I want the white backdrop and the black knitting fabric in her cap/cardigan to be neutral (this locks my WB point), and the rest to be quite saturated, but preferably without casts or shifts in colour. The saturation should be EVEN, so that the face doesn't look "blotchy" even if the colour is cranked way up.
My whitebalance is exactly the same in both pictures, and the clarity/vibrance/saturation too. The difference is all due to the curve being shifted before/after the saturation is modified... The difference is fairly subtle, and the flickr recompression sRGB doesn't help the case either, so I suggest you download the pictures and swap between them in your picture-viewer of choice if you can't spot it. First out: normal processing.
1. in the first example this section is left fairly "normal", almost standard settings.

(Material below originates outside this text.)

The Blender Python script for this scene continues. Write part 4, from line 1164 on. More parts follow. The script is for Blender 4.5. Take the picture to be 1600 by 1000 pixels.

2. Crank the saturation a bit to exaggerate differences later.
3. The grey histogram in this box is what the first three sections (WB, tone and prescence in the "basic" part of the pane) leaves after they've done their work.
4. And then the "curves" go to work on the grey histogram in (3.). Here, no change.
5. This, the top histogram shows what the final produce is, after passing "Tone Curve", "HSL", "Split Toning", "Detail" and "Vignettes. This is delivered to the output section of LR to be converted into your chosen output ColourSpace and maybe output sharpening and resizing before export.
Then all over again, but this time I first compress the picture a bit (lower contrast and exposure, higher brightness) before adding the same amount of saturation. Then i use an S shape in the curves section to shape the histogram back to fairy normal (the grey histogram in (3.) is noticeably narrower than in the first example). Note that the final histogram in (5.) look almost the same as in the first example. Note also that the partly yellow/orange cast in the face is gone even if I haven't touched the WB or colour controls. The shadowy part of the face, and the nose on the dog also shows another hue than the "normal" processing.
The important thing is that the differences between the two pictures are almost entirely in how the saturated areas behave, the dark knit, the backdrop and the grey parts of the dog's nose is almost identical.